Did you take any of our table-top tests? This is important, because if you get a much higher number on the tests than you get with a pick, it means you don’t have physical speed issues, you’re just doing the motions wrong.

The EVH-style wrist motion test in the YouTube video is one place to start. Give that a shot if you get a chance and tell us what metronome number you come up with.

Thank you. I took the test and with a pen; I could achieve 1 measure 16th notes at 210BPM and I was able to sustain at 190BPM.

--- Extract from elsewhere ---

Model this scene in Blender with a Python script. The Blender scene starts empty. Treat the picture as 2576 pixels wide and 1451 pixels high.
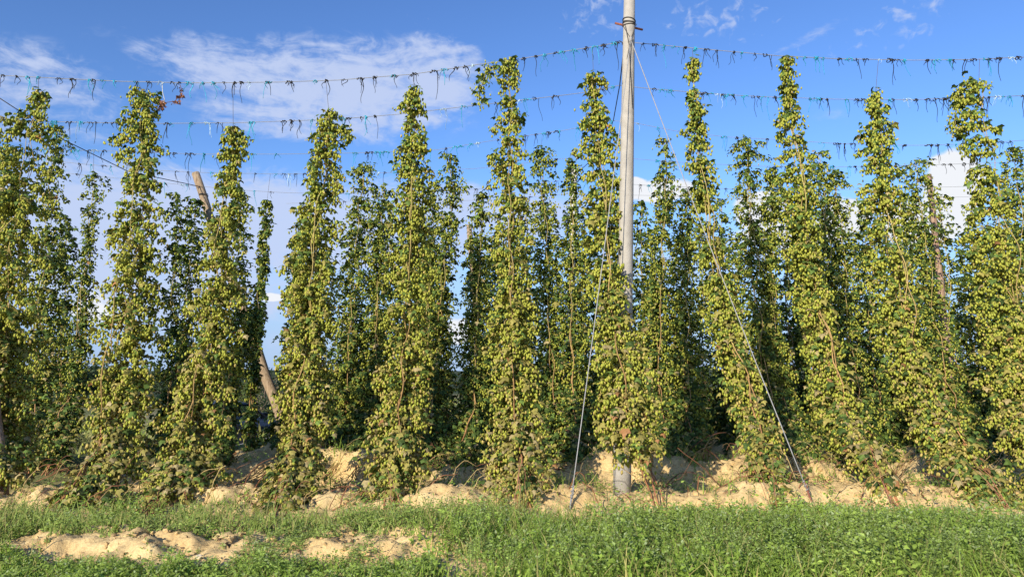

I appreciate your feedback and last night for the 1st time I think I felt the smoothest you were speaking of. I was still slower than 160BPM, but was closer to being in time. I decreased my downward pick slant slightly when I first felt the smoothness of gliding on top back and forth during alternate picking. I’m going to work on it and will post another video Sunday.

Thank you again

Gabriel
What sort of advice did they give you that helped you improve in just a few days?
I could definitely use some useful tips :slight_smile:

For me it was all about the mindset I think. Before submitting my first post here, I started working on my tremolo picking (I had no clue about the new material here about starting fast and finding the picking motion working for you) but I could increase my tremolo picking a single note speed singificantly in just about two weeks from 140 bpm 16th notes to 180 bpm. I couldn’t apply this to any licks or anything but at least in the first time in my life I could experience how it feels to pick fast. I focused on relaxing the motion as much as I can and tried to “catch the flow” as often as I could and maintain the smoothness of the motion.

After this, I recorded a few videos and already pushed myself beyond my limit by trying to play some scale fragments at 160 bpm 16th notes. Pepepicks66 pushed me to my real limits I think. I was a bit worried it was a one time thing but in the last few days I could execute stuff relatively easily in the 170 bpm - 180 bpm range which I couldn’t ever do before so now even after picking up my guitar I can play on those speeds in a few minutes, my hands are already ready for that. It’s a whole new world for me, I feel more brave and experiment stuff I never dreamt about before and I really think I just built a nice mental block with the metronome and was stuck in the 120 bpm range. I really recommend you experimenting with a single note tremolo picking and spending time on this until it clicks. There are much more experienced players on this forum so it’s my own personal experience.